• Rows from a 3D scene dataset
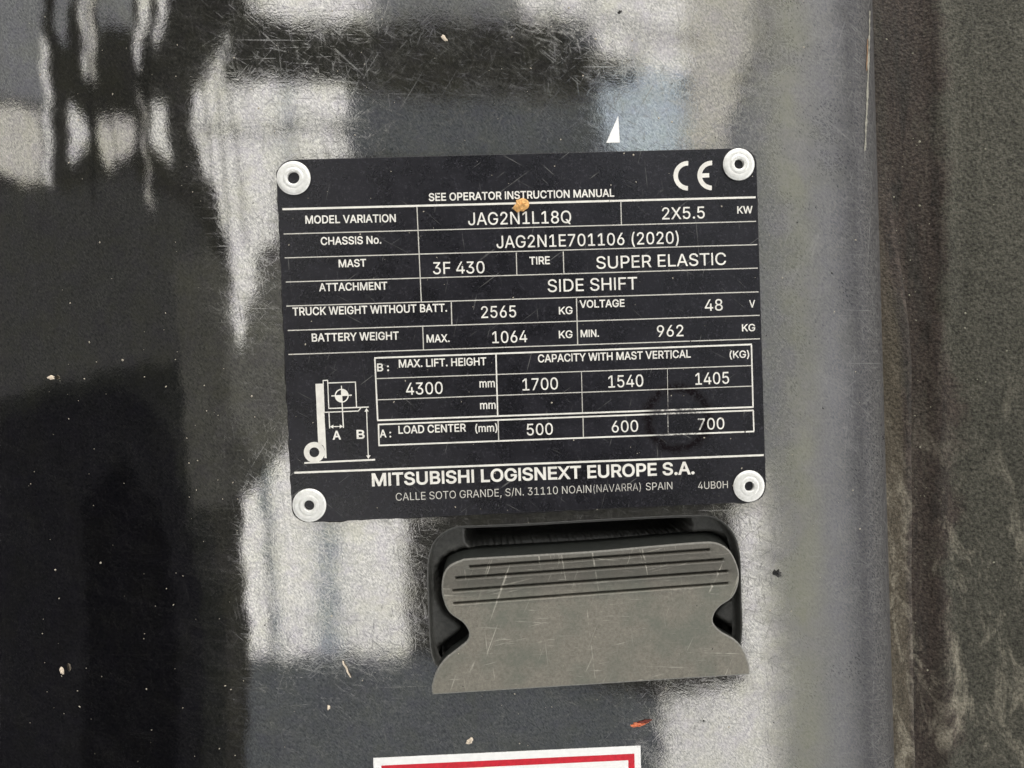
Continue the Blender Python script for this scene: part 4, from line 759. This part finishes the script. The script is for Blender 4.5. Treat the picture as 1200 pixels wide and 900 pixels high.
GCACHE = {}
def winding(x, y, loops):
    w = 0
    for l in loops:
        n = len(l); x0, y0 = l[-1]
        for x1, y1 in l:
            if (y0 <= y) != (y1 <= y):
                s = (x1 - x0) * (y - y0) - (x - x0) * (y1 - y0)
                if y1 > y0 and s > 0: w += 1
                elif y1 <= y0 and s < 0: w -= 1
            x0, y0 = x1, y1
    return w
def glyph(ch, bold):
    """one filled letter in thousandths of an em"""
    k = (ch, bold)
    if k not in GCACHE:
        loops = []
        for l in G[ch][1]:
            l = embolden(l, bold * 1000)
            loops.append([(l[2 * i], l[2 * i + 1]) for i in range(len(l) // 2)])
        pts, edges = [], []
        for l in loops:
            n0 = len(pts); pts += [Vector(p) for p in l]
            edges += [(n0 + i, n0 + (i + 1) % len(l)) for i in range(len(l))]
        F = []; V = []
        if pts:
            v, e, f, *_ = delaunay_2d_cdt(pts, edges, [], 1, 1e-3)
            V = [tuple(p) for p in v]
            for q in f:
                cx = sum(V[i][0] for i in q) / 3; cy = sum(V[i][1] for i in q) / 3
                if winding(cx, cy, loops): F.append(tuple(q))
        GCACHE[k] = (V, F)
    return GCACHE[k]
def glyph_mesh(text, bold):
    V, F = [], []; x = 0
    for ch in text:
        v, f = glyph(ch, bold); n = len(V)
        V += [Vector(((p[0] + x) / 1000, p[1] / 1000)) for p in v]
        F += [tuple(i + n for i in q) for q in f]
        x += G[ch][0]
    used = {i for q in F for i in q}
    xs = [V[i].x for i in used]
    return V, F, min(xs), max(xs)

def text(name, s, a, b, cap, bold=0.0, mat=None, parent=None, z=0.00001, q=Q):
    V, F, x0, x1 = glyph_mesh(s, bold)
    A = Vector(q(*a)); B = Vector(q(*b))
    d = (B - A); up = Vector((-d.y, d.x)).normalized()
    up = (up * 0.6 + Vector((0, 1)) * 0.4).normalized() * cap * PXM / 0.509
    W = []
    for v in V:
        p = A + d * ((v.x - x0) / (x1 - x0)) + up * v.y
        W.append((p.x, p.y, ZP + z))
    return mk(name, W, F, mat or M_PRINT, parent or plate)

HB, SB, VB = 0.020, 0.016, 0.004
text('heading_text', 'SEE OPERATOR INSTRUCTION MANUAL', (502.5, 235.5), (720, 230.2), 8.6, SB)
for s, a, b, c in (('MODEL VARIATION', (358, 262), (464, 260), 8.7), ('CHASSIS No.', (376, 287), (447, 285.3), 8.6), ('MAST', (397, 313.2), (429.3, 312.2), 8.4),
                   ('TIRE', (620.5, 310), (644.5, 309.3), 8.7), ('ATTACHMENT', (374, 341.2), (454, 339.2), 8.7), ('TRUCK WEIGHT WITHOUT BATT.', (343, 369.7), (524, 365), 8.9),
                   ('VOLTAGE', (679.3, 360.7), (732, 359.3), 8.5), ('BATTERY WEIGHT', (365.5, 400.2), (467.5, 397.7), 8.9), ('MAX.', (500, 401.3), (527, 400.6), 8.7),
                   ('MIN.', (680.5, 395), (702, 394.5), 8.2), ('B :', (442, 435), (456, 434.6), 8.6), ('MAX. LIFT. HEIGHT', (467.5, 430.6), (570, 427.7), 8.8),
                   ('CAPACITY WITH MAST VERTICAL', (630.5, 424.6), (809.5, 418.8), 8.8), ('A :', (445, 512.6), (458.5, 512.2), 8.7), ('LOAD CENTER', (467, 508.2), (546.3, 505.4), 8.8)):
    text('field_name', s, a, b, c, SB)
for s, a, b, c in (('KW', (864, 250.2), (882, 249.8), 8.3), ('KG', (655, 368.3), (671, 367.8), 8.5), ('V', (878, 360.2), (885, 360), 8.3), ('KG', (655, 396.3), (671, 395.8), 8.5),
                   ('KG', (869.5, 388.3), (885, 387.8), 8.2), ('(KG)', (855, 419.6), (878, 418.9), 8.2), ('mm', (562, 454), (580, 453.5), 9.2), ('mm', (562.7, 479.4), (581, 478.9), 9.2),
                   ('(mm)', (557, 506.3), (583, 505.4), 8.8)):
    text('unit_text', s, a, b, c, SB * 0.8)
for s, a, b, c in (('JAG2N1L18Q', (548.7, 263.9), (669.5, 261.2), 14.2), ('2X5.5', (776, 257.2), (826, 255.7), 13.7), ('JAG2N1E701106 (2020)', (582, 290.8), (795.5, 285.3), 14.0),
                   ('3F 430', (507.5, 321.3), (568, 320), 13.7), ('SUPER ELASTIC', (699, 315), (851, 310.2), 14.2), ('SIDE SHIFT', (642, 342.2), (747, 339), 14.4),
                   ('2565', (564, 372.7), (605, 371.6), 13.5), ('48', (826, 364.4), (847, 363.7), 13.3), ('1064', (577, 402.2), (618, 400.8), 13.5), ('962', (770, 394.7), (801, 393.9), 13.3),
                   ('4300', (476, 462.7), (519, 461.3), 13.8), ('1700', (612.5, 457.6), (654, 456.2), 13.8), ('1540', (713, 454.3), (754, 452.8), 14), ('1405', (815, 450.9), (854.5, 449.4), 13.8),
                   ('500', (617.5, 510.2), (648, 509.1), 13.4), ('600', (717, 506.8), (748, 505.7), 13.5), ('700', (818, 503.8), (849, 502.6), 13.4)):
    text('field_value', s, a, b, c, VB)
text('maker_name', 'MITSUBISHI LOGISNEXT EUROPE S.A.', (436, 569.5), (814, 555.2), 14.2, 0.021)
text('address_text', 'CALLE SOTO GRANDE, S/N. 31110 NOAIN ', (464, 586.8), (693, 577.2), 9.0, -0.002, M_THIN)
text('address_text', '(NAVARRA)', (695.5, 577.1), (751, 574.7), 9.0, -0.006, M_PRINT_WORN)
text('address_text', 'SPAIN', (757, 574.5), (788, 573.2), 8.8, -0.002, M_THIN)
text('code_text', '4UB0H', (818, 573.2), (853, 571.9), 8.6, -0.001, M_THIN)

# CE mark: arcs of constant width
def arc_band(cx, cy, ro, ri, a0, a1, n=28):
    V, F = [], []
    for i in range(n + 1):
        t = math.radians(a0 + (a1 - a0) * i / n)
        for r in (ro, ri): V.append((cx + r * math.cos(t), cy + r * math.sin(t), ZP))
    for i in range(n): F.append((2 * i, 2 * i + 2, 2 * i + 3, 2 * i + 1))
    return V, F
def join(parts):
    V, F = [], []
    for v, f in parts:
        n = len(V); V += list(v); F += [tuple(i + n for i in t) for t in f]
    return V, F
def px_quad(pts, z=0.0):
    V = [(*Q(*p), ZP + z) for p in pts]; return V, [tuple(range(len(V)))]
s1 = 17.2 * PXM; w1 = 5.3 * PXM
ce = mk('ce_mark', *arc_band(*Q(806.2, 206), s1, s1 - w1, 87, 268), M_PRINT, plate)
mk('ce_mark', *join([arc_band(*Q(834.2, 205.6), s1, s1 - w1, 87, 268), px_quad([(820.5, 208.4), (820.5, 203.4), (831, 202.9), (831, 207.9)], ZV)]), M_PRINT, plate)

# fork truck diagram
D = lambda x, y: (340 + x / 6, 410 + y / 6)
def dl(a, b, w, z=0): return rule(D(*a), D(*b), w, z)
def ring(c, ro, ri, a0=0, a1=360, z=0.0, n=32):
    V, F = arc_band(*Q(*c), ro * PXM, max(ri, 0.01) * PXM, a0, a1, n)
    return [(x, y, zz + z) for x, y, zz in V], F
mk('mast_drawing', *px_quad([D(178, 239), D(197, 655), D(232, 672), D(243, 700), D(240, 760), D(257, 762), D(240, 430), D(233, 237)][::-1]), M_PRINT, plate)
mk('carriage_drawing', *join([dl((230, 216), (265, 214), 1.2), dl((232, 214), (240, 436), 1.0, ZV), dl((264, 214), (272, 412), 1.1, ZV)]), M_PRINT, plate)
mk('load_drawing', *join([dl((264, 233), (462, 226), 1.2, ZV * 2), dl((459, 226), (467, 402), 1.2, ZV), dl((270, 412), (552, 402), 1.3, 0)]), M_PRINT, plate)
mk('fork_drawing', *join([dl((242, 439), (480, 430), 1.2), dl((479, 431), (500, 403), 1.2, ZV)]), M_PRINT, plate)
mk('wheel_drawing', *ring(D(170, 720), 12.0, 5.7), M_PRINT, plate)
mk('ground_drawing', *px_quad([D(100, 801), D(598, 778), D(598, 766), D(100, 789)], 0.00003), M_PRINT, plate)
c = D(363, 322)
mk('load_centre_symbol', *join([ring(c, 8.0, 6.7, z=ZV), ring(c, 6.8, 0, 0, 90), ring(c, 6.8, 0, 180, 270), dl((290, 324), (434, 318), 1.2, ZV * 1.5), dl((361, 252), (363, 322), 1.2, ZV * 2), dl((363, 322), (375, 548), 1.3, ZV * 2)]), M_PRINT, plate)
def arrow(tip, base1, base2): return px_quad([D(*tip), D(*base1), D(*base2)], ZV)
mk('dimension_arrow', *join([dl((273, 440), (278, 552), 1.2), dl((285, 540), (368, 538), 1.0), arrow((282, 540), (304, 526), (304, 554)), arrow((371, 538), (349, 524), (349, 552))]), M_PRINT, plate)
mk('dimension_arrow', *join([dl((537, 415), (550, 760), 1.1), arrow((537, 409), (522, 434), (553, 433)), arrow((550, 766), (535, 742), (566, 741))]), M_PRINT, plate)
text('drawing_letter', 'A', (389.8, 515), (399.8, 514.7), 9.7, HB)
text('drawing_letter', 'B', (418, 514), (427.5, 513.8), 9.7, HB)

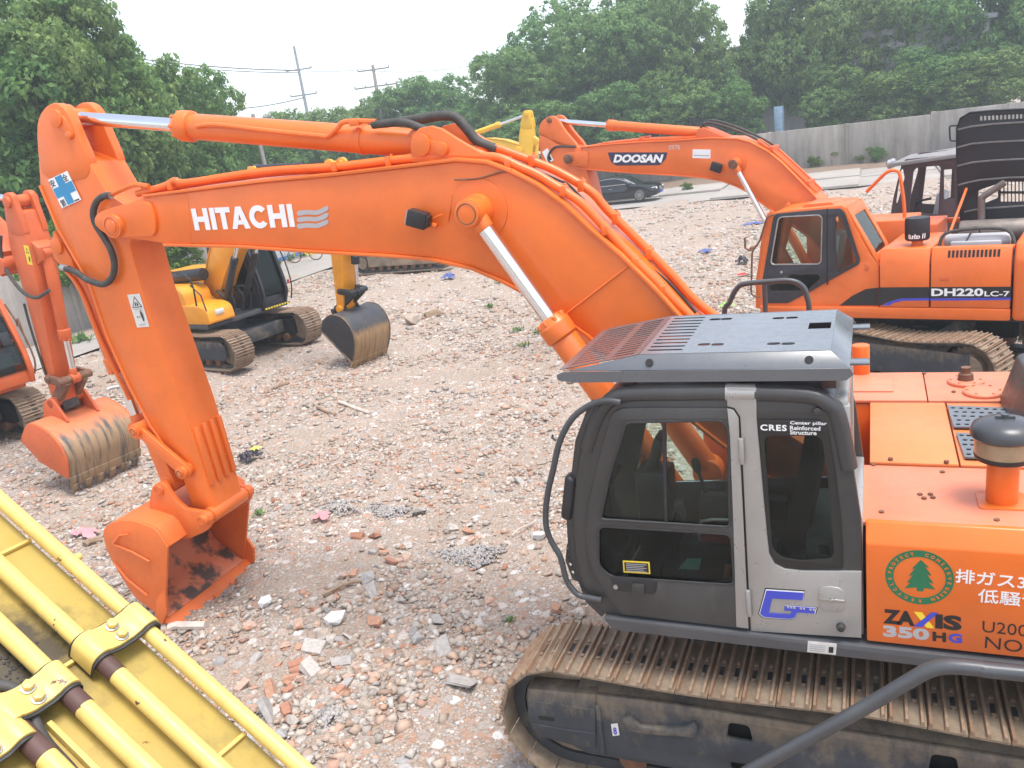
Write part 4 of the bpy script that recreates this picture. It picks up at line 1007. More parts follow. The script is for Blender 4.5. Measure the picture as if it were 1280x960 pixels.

• What the task requires
Looking at the records above, count the lines where the word "parts" appears. State only the number.

• Answer to this exercise
3